* **ENTRIES SUPPLIED**:
--
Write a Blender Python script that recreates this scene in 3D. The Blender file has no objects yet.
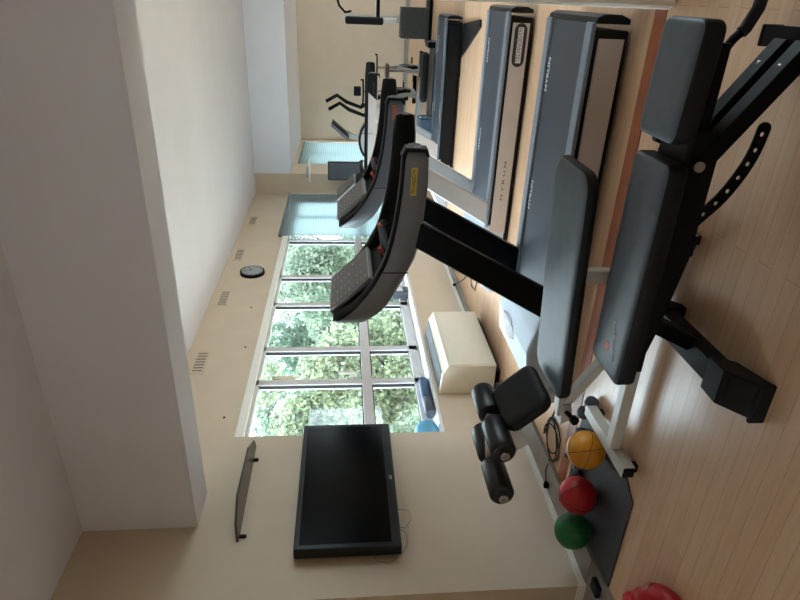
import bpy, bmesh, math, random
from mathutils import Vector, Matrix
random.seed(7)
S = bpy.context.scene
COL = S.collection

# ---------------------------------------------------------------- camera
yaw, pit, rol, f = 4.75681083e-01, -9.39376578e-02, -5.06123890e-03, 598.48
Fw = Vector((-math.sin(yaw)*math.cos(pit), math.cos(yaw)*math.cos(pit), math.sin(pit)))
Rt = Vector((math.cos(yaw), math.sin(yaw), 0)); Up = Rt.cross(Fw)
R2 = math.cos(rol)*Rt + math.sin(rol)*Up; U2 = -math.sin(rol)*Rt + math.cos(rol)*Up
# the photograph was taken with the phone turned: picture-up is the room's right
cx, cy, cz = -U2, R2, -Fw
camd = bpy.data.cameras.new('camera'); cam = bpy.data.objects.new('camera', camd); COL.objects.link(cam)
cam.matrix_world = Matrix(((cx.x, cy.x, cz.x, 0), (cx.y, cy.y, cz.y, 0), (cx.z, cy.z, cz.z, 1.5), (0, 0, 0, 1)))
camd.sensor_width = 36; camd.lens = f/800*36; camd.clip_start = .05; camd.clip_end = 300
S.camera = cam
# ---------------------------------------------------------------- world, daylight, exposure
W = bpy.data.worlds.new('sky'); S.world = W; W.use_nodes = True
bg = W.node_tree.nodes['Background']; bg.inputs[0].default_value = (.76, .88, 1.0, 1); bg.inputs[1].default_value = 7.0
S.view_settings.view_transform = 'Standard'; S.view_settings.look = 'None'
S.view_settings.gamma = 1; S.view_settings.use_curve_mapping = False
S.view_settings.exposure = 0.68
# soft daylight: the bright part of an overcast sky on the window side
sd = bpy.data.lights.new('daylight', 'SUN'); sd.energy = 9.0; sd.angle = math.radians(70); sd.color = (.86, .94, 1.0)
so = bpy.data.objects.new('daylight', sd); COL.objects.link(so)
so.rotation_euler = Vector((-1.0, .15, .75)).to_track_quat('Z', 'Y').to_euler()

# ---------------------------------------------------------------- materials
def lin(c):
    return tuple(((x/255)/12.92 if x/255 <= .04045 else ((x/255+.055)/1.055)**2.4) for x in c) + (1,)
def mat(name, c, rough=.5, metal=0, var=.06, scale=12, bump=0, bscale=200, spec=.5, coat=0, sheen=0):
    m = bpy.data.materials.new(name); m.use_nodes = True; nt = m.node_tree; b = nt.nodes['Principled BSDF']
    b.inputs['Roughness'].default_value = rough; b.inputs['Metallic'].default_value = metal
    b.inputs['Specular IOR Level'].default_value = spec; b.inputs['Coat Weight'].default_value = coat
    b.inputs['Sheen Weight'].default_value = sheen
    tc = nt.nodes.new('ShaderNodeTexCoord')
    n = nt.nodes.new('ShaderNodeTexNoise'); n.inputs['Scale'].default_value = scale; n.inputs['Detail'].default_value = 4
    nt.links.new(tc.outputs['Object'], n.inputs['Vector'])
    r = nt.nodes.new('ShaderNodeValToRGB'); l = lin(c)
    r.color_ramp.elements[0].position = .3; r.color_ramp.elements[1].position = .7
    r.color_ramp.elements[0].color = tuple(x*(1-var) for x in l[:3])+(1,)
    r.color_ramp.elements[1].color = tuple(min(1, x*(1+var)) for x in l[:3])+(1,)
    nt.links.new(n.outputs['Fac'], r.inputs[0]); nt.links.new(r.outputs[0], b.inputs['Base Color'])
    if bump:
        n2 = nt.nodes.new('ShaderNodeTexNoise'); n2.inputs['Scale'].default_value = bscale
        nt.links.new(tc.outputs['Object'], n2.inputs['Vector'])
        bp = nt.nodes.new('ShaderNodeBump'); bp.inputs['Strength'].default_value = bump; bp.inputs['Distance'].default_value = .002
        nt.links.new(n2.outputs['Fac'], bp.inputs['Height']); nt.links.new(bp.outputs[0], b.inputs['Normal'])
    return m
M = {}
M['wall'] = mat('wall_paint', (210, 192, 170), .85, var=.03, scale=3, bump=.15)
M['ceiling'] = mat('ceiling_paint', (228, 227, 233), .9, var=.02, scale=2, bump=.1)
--
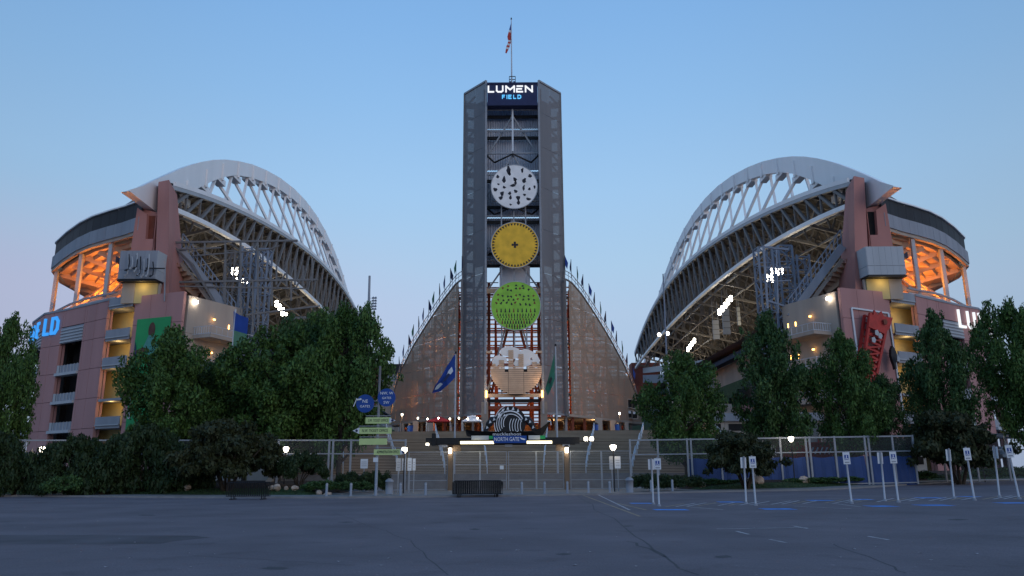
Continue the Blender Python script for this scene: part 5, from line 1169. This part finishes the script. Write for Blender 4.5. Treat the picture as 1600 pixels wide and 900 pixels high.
--
* **DO THIS**:
Gather and copy every line of the data in which the string "script" is found.

* **RESULT FOR THIS EXERCISE**:
Write a Blender Python script that recreates this scene in 3D. The Blender file has no objects yet.
Continue the Blender Python script for this scene: part 5, from line 1169. This part finishes the script. Write for Blender 4.5. Treat the picture as 1600 pixels wide and 900 pixels high.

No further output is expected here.